JO-2022: de la montagne à l'état pur, le freeride trace une ligne vers l'olympisme
"Rider" dans la poudreuse loin des circuits balisés pour créer sa ligne dans une descente spectaculaire de la montagne: tel est l'esprit du freeride, une discipline qui s'organise depuis 25 ans pour aujourd'hui proposer un circuit professionnel et demain peut-être, devenir olympique.
Skieurs et snowboardeurs sont de plus en plus nombreux à sortir du cadre et se lancer dans une pratique hors-piste, celle du freeride, qui consiste à être "en osmose avec la montagne" --selon les aficionados-- en proposant des figures aériennes et acrobatiques tout en glissant sur des pentes raides, portés par un vent de liberté.
A ne pas confondre avec le ski freestyle et le snowboard, entrés aux JO respectivement en 1992 et 1998, pour compter en 2022 à Pékin un total de 24 épreuves, comme slopestyle, half-pipe ou big air.
"Dans une compétition de freeride, les modules ne sont pas construits, tout est naturel. A partir du moment où on est en dehors des pistes balisées, c'est du freeride. Le freestyle se passe sur des pistes balisées qui font que les atterrissages et les décollages sont parfaitement lissés, ça s'apparente plus à de la gym", explique à l'AFP la reine du ski freeride, la Suissesse Elisabeth Gerritzen (championne du monde en 2021 et 2015).
- Aux JO en 2026 ou 2030 ? -
Le freeride, en plein boom, ne date pas d'hier. Il y a une centaine d'années, il s'agissait de la pratique originelle. En 1996 a eu lieu une toute première compétition sur un site d'exception connu comme la Mecque de la pratique, Verbier (Suisse). En 2008 le premier circuit mondial était proposé, le Freeride World Tour (FWT), qui fête cette année sa quinzième édition. La discipline en revanche n'a pas encore de fédération internationale.
"Le freeride est une langue universelle, du Japon au Chili via l'Islande. Tout de suite on parle la même langue, on a quelque chose en commun qui est fort. Il y a quelque chose de magique", souligne à l'AFP le directeur du FWT, Nicolas Hale Woods, qui évoque "des discussions dans l'optique d'être aux Jeux olympiques".
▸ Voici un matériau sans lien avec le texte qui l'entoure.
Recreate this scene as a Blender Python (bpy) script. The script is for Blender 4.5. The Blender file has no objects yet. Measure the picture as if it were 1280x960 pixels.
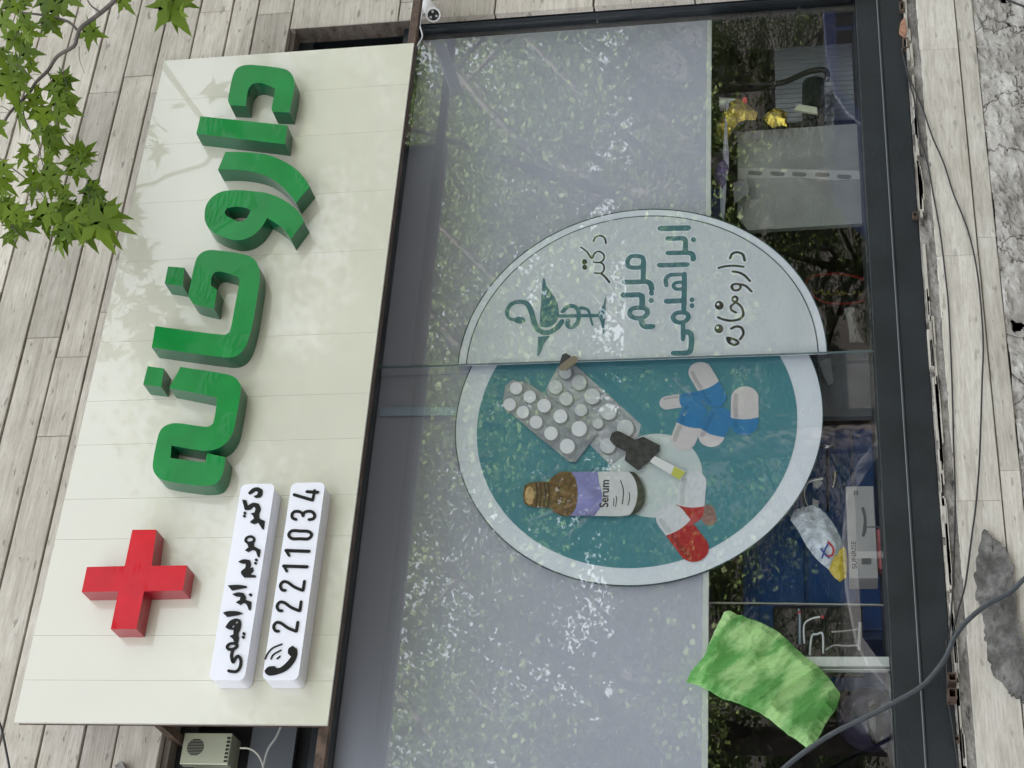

"On pourrait devenir la fédération internationale ou intégrer une fédération existante. Je suis persuadé que le freeride sera aux Jeux soit en 2026, soit en 2030."
Selon le fondateur du circuit, le FWT compte 5.600 licenciés de 35 nationalités différentes et organise des événements dans 22 pays. "L'audience est jeune, occidentale et moins occidentale, et l'une des priorités du CIO est d'être en phase avec les jeunes", assure Hale-Woods.
- "Magique" ou "horrible" -
Du côté des riders, les avis sont partagés.
"Beaucoup de monde serait ravi que le freeride entre aux Jeux olympiques. Aux Jeux, il y a plein de disciplines nouvelles comme le skate, le surf, ça fait du bien. Le surf à Teahupoo (Tahiti/JO-2024), c'est magique. Alors vu comme ça, on pourrait se projeter sur les Jeux si on nous amène sur des endroits intéressants mais j'ai peur que ça tue l'esprit famille", fait valoir à l'AFP le snowboardeur Camille Armand.
Même si la réalité environnementale fait qu'aujourd'hui les compétitions de freeride ne sont plus exclusivement sur de la poudreuse --l'essence de la pratique- il n'est pas concevable pour la communauté de devoir s'exprimer sur de la neige artificielle, comme cela sera le cas à Pékin.
"Etre aux Jeux olympiques, dans l'absolu je ne vois pas pourquoi ce ne serait pas possible", relève Elisabeth Gerritzen. "Par contre je vois une réelle problématique organisationnelle. A Pékin, toutes les disciplines sont sur de la neige artificielle à 100%. C'est hallucinant d'organiser des JO d'hiver dans un lieu où il ne neige pas. J’espère qu'on s'opposerait à ça. Inventer une montagne là il n'y en a pas, ce serait horrible."
Le skieur Léo Slemett, champion du monde en 2017, estime que le freeride est un sport déjà suffisamment riche dans ce qu'il propose pour ne pas avoir à courir après un label olympique.
"Je suis un peu contre les grandes mannes financières, ça n'a jamais fait partie d’un objectif. C'est chouette encore la liberté qu'on peut avoir au travers de notre discipline", défend-il.